— BEGIN Supplied data —

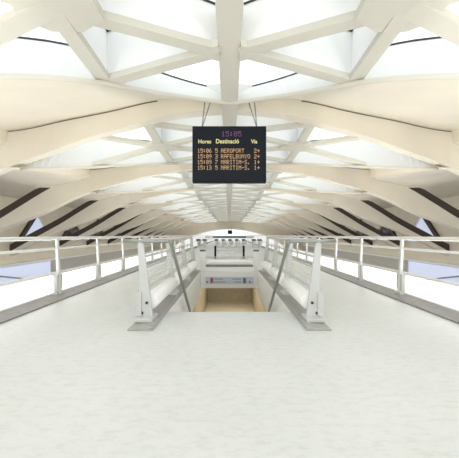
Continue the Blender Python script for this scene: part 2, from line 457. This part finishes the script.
# ------------------------------------------------------------------ balustrades round the stairwell
def inner_rail(s, label):
    root = thing('balustrade', label, 'balustrade', (s*1.2, 3.75, 0), 'stairwell balustrades')
    o = Vector((s*1.2, 3.75, 0))
    def P(mb, name, m, smooth=False, bevel=0.0, parent=None):
        ob = mb.build(name, m, None, smooth, bevel)
        ob.parent = parent if parent else root
        if not parent: ob.location = -o
        return ob
    c = MB(); c.prism([(s*1.28,0),(s*.965,0),(s*.965,.045),(s*1.28,.02)], 'y', 3.75, 9.95)
    P(c, 'curb', M['curb'], bevel=.006)
    ys = [4.14, 5.97, 7.80, 9.63]
    for i, y in enumerate(ys):
        p = MB()
        p.prism([(s*1.22,.04),(s*1.05,.04),(s*1.185,1.1),(s*1.265,1.1)], 'y', y-.02, y+.02)
        po = P(p, 'post', M['post'], bevel=.006)
        b = MB(); b.box(s*1.265, s*1.03, y-.16, y+.16, .035, .085); P(b, 'foot', M['post'], bevel=.01, parent=po)
        f = MB(); f.box(s*1.285, s*1.205, y-.045, y+.09, .085, .42); P(f, 'bracket', M['post'], bevel=.01, parent=po)
        d = MB()
        for (bx, bz) in ((1.135,.27),(1.20,.13)):
            d.tube([(s*bx,y-.035,bz),(s*bx,y-.015,bz)], .02, 10)
        P(d, 'bolts', M['bolt'], parent=po)
    t = MB(); t.tube([(s*1.225,4.1,1.12),(s*1.225,9.7,1.12)], .028, 12); P(t, 'handrail', M['rail'], True)
    t = MB(); t.tube([(s*1.46,4.12,1.12),(s*.83,4.12,1.115)], .026, 12); P(t, 'end_rail', M['steel'], True)
    for z, x in ((.90,1.19),(.46,1.15)):
        t = MB(); t.tube([(s*x,4.15,z),(s*x,9.65,z)], .02, 10); P(t, 'middle_rail', M['post'], True)
    for j in range(6):
        z = .52+.06*j; t = MB(); t.tube([(s*1.17,4.15,z),(s*1.17,9.65,z)], .0065, 6); P(t, 'wire', M['rail'], True)
    for a, b_ in zip(ys[:-1], ys[1:]):
        t = MB(); t.tube([(s*1.13,a+.10,.26),(s*1.13,a+.13,.26),(s*1.13,b_-.13,.26),(s*1.13,b_-.10,.26)], [.095,.118,.118,.095], 24)
        q = P(t, 'tube_light', M['tube'], True); q['label'] = 'fat frosted white tube light'
    # sloping handrail of the stairs
    t = MB(); t.tube([(s*.82,4.12,1.11),(s*.82,4.2,1.075),(s*.82,9.3,1.075-5.1*.715)], .026, 12)
    q = P(t, 'stair_handrail', M['steel'], True); q['label'] = 'grey steel handrail sloping down into the stairwell'
    return root
inner_rail(-1, 'white post balustrade with frosted tubes along left side of the stairwell')
inner_rail(1, 'white post balustrade with frosted tubes along right side of the stairwell')

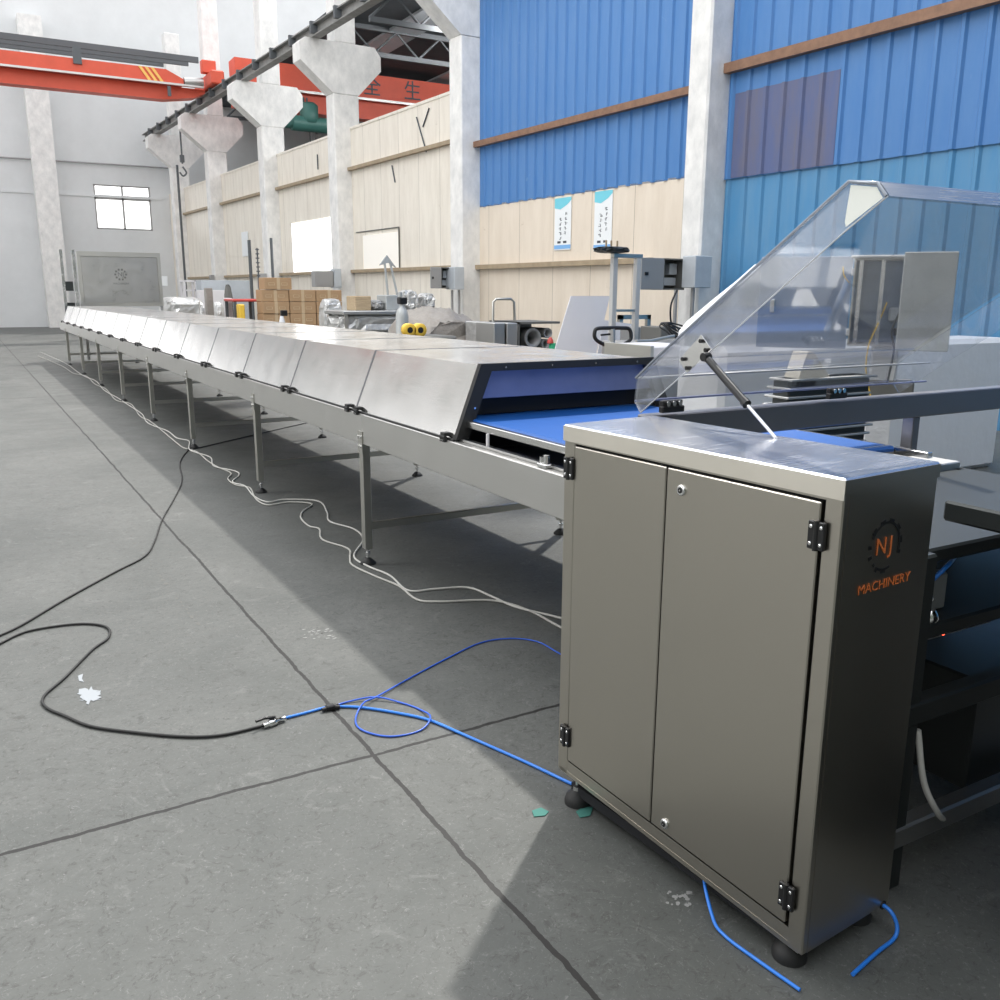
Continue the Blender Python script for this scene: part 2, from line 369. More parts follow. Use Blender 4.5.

— END Supplied data —

__Task directions__
Scan the listing above and identify each line holding the string "part"; copy every such line.

__Answer to this exercise__
Continue the Blender Python script for this scene: part 2, from line 457. This part finishes the script.
Continue the Blender Python script for this scene: part 2, from line 369. More parts follow. Use Blender 4.5.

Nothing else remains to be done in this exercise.